Qualche settimana fa l’ISTAT ha comunicato il dato definitivo dell’incremento del PIL (Prodotto Interno Lordo, cioè la ricchezza prodotta) italiano nel 2021. È andata meglio del previsto: più 6,6% rispetto all’anno precedente. La notizia è stata accompagnata da toni trionfalistici e da lodi sperticate verso il governo presieduto da Mario Draghi.
Tralascio il fatto che l’ottimismo è durato solo pochi giorni, visti gli aumenti del prezzo di petrolio e gas e tenuto conto della guerra scatenata dal dittatore sanguinario Putin in Ucraina.

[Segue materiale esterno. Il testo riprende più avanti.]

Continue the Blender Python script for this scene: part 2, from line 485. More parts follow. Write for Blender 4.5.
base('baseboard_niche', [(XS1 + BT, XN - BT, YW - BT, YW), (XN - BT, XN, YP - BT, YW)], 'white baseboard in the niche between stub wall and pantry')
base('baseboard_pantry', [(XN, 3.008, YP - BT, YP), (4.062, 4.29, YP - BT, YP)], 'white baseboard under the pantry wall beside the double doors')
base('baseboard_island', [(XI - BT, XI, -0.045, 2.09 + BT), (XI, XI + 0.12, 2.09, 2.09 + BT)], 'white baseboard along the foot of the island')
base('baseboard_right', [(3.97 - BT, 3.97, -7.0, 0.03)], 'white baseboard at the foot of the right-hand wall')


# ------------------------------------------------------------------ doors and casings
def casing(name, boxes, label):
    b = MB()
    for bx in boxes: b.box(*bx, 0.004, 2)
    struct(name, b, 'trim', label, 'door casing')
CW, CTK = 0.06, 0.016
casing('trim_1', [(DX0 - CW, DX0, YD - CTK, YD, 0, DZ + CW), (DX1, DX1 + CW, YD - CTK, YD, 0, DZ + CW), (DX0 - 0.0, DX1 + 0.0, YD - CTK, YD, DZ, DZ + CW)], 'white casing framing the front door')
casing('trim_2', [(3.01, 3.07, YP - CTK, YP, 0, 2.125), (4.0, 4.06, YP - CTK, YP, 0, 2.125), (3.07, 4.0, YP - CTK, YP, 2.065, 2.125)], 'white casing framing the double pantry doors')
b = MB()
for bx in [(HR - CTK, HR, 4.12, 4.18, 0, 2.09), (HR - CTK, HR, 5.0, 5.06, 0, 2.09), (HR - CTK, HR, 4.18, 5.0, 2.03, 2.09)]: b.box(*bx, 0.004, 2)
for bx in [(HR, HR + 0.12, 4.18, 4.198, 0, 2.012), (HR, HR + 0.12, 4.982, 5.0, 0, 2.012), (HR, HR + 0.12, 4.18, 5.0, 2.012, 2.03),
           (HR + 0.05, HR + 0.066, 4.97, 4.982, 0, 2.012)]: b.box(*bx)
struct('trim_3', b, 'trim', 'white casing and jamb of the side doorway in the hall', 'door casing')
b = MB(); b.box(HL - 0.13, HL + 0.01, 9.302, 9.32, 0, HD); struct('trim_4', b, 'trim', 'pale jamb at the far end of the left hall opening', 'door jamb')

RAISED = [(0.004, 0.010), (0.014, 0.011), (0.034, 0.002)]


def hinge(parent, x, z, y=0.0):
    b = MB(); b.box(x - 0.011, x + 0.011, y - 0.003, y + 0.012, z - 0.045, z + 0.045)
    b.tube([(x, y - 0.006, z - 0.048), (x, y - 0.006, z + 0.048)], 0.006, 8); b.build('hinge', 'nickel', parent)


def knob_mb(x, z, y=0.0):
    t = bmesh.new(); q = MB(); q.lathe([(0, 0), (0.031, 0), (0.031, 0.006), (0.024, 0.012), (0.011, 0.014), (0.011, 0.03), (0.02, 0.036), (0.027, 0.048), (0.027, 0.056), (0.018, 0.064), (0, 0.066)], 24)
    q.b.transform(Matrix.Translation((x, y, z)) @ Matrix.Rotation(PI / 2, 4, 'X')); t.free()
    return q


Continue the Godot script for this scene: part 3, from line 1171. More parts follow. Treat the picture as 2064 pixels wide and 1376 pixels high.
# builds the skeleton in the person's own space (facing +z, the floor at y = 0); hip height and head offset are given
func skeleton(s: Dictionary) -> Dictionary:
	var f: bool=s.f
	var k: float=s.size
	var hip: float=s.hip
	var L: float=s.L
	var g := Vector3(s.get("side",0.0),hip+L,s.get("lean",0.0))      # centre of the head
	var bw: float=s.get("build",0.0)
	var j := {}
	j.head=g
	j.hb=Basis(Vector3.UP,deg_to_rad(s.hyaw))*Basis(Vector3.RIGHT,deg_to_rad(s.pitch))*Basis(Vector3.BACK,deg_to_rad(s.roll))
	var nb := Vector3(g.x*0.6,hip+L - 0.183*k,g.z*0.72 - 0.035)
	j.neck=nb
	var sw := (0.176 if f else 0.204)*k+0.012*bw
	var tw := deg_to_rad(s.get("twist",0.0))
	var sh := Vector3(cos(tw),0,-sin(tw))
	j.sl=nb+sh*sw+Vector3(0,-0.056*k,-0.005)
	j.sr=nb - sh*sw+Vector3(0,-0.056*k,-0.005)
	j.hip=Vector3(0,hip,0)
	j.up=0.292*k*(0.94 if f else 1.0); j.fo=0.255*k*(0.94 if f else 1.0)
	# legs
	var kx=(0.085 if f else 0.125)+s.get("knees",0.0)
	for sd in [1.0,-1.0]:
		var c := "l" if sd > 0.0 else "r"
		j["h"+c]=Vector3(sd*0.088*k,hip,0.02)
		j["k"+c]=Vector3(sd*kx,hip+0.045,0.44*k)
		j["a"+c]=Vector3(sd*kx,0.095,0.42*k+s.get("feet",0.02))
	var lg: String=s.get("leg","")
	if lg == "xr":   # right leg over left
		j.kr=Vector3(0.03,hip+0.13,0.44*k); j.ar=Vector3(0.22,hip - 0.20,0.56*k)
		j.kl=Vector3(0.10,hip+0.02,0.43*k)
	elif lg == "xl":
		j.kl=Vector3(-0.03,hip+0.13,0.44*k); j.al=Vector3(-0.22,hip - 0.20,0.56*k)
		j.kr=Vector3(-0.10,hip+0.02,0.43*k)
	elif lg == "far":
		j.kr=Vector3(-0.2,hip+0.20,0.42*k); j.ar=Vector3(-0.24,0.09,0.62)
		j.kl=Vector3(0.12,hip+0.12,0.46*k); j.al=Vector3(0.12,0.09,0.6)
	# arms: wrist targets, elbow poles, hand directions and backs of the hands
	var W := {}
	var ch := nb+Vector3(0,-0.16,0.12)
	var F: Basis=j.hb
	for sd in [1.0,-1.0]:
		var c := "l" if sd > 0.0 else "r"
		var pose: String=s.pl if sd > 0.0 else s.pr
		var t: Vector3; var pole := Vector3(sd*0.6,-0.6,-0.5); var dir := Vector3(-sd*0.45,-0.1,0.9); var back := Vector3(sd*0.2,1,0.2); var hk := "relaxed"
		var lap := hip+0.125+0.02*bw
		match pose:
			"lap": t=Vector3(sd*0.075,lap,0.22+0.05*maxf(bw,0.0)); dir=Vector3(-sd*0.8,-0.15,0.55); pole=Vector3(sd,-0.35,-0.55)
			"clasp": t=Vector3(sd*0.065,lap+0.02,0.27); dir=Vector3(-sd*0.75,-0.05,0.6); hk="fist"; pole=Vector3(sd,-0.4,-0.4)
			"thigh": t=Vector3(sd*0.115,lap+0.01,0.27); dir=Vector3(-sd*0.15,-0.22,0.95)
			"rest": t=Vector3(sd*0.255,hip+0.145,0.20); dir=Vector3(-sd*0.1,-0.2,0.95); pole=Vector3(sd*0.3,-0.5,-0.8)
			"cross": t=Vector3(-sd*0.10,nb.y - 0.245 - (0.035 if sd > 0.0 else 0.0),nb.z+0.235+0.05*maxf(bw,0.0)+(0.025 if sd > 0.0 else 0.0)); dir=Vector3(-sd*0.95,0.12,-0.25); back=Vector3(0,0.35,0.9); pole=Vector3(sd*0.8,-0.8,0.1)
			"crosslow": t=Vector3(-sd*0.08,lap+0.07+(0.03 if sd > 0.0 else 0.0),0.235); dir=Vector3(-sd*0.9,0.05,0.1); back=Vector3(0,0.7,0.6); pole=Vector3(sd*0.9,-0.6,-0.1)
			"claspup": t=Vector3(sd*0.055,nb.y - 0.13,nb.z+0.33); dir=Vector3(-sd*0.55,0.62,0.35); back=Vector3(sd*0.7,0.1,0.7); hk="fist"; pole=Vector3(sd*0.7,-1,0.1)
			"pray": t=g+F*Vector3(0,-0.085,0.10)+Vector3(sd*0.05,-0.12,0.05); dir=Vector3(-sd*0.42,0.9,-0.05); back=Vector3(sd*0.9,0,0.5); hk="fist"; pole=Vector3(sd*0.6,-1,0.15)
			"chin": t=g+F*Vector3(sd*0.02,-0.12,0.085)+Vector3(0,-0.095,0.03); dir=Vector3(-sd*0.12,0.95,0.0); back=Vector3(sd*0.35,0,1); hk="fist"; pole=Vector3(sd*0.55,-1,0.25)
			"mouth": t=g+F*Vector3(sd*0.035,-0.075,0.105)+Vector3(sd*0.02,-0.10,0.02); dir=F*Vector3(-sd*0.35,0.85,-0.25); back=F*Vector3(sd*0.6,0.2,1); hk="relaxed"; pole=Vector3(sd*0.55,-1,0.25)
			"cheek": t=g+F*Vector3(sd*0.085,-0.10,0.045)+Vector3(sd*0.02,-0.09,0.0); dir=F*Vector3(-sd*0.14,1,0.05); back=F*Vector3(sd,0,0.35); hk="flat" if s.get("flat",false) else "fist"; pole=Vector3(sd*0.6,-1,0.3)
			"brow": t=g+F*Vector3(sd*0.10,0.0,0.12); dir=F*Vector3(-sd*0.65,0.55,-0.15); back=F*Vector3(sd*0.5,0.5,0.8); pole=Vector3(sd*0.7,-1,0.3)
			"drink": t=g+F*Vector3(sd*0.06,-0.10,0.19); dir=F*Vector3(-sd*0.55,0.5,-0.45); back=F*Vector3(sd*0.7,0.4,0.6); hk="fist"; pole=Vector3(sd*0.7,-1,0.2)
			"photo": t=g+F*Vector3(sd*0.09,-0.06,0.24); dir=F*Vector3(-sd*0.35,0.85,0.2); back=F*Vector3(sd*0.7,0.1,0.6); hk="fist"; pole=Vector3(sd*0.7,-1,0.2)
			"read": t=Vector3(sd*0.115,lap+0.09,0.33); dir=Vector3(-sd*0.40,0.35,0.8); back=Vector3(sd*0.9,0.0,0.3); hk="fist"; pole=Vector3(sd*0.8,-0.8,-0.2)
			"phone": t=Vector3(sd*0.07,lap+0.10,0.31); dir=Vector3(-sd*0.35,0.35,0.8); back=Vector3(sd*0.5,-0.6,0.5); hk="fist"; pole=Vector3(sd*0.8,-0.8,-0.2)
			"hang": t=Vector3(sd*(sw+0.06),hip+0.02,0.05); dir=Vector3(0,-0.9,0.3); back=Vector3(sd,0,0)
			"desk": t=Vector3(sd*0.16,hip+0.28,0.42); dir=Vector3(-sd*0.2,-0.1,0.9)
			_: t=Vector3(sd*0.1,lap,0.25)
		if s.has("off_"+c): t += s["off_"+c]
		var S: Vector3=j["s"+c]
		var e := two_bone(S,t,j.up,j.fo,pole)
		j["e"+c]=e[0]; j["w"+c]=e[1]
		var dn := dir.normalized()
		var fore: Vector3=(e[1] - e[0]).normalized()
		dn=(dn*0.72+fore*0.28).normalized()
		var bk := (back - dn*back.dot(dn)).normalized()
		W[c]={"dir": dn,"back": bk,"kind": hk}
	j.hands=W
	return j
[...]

Vorrei concentrarmi, infatti, su un altro aspetto di questo risveglio dell’economia. Qualche giorno dopo il comunicato dell’ISTAT, il CNEL (Consiglio Nazionale dell’Economia e del Lavoro) ha reso noti i dati sul mercato del lavoro nel 2021, cioè nel periodo in cui l’economia italiana ha fatto il balzo di cui scrivevo prima. Ebbene:
- I contratti a tempo determinato sono aumentati del 6%, arrivando a quasi 3 milioni e 100 mila;
- I nuovi contratti di durata inferiore ad un anno sono passati dal 75% circa del totale a più dell’82%;
- I contratti di durata inferiore a tre giorni (sì, esistono anche questi) sono aumentati del 63% circa, arrivando al numero complessivo di 430 mila;
Insomma i nuovi contratti di lavoro sono stati più di mezzo milione, ma di essi più di 430 mila sono a tempo determinato. Questo significa che anche un aumento così importante del PIL ha prodotto solo 100mila posti di lavoro “vero”, contribuendo anzi ad aumentare il numero dei precari. Che è come dire che l’aumento di ricchezza dell’Italia è stato prodotto per quattro quinti da un vero e proprio esercito di figli di un Dio minore.
Non solo: nello stesso periodo, l’INPS ha comunicato che oltre due milioni di lavoratori guadagnano meno di 50 euro lordi al giorno, con un reddito, quindi, che è di poco al di sopra del livello di povertà e che, comunque, non permette di programmare un futuro. Questo mentre l’economia italiana va a gonfie vele…Nel discorso di ri-insediamento, il Presidente Mattarella ha detto testualmente: “Il mio pensiero, in questo momento, è rivolto… in particolare, a quelli più in sofferenza, che si attendono dalle istituzioni della Repubblica garanzia di diritti, rassicurazione, sostegno e risposte al loro disagio”.
Per quel discorso il Capo dello Stato ha ricevuto decine di applausi scroscianti dai parlamentari. Molti non avevano evidentemente capito che le esortazioni e le tiratine d’orecchio erano rivolte proprio a loro. Occorre invece che la politica cominci ad occuparsi nuovamente di lavoro, ma anche di “dignità” del lavoro che, nel mondo del liberismo imperante, è stato decisamente accantonata e che a molti suona, ancora oggi, come una bestemmia.